» **Stated task**: Extract, unchanged, each line of the listing below from its first line through the line that contains "for s in (-1.6,-.5,1.5,2.4): wedge(s,-1.9)", inclusive, and nothing else.

» **Dataset section**:

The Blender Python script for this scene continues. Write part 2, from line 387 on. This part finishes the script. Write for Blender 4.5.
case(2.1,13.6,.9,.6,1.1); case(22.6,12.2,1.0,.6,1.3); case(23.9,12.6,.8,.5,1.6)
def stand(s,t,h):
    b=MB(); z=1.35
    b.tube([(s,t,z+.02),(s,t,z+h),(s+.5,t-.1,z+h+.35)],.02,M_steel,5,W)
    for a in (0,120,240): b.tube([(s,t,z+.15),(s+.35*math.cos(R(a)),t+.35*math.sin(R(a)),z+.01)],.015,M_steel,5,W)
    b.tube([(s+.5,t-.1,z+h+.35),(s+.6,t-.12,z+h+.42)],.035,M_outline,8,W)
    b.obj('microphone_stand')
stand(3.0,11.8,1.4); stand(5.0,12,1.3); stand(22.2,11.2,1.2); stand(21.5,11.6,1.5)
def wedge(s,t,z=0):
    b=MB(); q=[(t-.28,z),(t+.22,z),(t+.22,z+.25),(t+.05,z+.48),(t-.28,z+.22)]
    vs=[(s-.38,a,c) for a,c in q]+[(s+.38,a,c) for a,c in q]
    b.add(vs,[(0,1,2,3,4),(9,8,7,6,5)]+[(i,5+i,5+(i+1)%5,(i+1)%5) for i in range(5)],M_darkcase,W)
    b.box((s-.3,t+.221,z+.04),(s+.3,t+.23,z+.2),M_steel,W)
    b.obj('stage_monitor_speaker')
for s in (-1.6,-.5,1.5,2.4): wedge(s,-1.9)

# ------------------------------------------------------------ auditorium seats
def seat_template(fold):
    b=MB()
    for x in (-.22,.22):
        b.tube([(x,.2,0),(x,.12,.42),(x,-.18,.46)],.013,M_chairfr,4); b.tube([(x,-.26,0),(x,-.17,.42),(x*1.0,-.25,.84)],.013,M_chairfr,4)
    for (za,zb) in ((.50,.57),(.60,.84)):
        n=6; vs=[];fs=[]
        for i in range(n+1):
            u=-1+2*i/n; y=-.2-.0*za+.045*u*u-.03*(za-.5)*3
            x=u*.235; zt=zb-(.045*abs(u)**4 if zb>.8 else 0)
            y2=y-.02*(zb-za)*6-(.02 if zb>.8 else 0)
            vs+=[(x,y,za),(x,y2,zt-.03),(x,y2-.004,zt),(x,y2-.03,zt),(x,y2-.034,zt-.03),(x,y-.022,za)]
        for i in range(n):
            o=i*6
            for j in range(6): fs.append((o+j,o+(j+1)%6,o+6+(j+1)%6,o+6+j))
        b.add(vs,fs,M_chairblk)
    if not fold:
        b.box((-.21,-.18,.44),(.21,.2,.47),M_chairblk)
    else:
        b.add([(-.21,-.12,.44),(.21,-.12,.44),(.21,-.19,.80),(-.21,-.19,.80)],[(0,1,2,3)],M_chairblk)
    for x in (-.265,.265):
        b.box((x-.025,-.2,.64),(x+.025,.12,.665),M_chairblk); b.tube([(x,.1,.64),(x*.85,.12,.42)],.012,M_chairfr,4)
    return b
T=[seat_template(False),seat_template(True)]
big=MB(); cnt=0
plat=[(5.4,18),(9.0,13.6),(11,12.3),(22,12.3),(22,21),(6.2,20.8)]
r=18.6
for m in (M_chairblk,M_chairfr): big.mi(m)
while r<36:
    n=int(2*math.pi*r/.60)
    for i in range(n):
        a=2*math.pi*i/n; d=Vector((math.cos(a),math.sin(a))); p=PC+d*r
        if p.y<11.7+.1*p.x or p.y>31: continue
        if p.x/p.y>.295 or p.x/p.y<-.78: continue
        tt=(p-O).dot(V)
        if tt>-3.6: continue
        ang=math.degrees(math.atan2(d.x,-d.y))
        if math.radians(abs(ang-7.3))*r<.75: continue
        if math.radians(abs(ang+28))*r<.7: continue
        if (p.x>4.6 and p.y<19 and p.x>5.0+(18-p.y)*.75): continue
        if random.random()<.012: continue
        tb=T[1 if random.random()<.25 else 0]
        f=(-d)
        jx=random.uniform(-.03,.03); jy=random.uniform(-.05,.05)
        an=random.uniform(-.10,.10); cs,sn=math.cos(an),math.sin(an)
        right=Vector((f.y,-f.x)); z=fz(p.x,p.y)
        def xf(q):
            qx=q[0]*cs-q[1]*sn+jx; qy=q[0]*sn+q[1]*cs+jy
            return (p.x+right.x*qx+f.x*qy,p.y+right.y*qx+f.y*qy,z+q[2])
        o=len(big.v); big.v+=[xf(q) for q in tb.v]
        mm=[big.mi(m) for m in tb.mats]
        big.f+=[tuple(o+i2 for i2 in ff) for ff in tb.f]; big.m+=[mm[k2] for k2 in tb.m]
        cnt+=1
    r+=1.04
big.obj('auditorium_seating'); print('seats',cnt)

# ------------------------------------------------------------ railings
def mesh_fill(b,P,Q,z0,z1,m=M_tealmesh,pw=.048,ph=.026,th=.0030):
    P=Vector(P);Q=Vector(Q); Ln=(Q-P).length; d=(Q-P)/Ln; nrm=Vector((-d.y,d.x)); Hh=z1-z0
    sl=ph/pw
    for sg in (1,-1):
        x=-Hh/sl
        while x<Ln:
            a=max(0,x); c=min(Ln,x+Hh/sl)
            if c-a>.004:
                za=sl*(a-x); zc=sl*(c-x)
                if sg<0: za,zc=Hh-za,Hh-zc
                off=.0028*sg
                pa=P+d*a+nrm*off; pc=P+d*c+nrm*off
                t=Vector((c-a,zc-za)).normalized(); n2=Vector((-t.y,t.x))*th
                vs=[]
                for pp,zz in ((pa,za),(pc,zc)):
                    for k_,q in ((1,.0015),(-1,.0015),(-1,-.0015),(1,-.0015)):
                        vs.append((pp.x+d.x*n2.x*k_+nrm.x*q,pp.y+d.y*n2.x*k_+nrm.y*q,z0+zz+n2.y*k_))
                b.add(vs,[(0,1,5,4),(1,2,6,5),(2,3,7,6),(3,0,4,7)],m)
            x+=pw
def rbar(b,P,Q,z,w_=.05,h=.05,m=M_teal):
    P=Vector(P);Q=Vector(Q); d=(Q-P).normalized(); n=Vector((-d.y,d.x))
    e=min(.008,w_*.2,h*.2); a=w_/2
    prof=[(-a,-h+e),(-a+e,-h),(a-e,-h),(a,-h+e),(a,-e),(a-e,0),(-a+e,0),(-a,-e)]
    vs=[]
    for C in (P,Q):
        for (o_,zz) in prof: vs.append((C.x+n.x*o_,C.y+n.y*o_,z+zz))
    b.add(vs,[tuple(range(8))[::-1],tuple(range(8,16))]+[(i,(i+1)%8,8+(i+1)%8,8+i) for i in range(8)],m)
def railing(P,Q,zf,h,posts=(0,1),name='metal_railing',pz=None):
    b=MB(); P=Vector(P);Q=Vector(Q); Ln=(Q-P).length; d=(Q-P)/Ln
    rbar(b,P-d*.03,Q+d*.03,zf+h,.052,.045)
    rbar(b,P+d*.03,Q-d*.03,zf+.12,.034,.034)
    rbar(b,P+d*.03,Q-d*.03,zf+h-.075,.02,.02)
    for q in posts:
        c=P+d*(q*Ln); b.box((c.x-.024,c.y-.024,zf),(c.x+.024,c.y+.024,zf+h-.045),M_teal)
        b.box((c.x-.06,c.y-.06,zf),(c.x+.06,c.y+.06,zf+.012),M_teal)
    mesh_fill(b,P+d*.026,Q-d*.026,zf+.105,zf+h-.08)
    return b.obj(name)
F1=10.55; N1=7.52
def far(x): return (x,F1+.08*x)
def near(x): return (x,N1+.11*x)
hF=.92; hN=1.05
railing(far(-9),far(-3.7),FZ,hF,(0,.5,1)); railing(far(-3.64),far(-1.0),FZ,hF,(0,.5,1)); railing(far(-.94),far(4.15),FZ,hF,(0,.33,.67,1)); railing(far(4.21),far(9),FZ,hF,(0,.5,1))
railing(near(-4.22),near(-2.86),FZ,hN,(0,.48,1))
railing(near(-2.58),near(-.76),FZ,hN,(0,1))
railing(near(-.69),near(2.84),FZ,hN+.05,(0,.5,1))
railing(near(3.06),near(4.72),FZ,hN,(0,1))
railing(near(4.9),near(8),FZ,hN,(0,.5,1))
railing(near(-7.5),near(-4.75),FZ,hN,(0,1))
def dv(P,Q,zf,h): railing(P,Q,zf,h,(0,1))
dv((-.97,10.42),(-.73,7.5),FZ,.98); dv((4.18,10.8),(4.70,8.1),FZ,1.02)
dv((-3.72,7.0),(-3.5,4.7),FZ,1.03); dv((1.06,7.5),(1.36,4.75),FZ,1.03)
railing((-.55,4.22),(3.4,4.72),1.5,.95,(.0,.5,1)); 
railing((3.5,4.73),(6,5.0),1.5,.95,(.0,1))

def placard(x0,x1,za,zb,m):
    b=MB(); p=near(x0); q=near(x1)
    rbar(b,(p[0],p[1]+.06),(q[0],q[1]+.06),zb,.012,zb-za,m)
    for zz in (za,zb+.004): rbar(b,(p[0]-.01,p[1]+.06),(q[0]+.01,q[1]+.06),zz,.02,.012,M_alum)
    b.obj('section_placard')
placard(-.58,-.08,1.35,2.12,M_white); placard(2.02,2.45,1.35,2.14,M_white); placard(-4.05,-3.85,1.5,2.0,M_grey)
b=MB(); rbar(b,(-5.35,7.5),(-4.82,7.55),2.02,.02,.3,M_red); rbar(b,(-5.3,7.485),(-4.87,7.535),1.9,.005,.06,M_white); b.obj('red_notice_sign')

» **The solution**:
The Blender Python script for this scene continues. Write part 2, from line 387 on. This part finishes the script. Write for Blender 4.5.
case(2.1,13.6,.9,.6,1.1); case(22.6,12.2,1.0,.6,1.3); case(23.9,12.6,.8,.5,1.6)
def stand(s,t,h):
    b=MB(); z=1.35
    b.tube([(s,t,z+.02),(s,t,z+h),(s+.5,t-.1,z+h+.35)],.02,M_steel,5,W)
    for a in (0,120,240): b.tube([(s,t,z+.15),(s+.35*math.cos(R(a)),t+.35*math.sin(R(a)),z+.01)],.015,M_steel,5,W)
    b.tube([(s+.5,t-.1,z+h+.35),(s+.6,t-.12,z+h+.42)],.035,M_outline,8,W)
    b.obj('microphone_stand')
stand(3.0,11.8,1.4); stand(5.0,12,1.3); stand(22.2,11.2,1.2); stand(21.5,11.6,1.5)
def wedge(s,t,z=0):
    b=MB(); q=[(t-.28,z),(t+.22,z),(t+.22,z+.25),(t+.05,z+.48),(t-.28,z+.22)]
    vs=[(s-.38,a,c) for a,c in q]+[(s+.38,a,c) for a,c in q]
    b.add(vs,[(0,1,2,3,4),(9,8,7,6,5)]+[(i,5+i,5+(i+1)%5,(i+1)%5) for i in range(5)],M_darkcase,W)
    b.box((s-.3,t+.221,z+.04),(s+.3,t+.23,z+.2),M_steel,W)
    b.obj('stage_monitor_speaker')
for s in (-1.6,-.5,1.5,2.4): wedge(s,-1.9)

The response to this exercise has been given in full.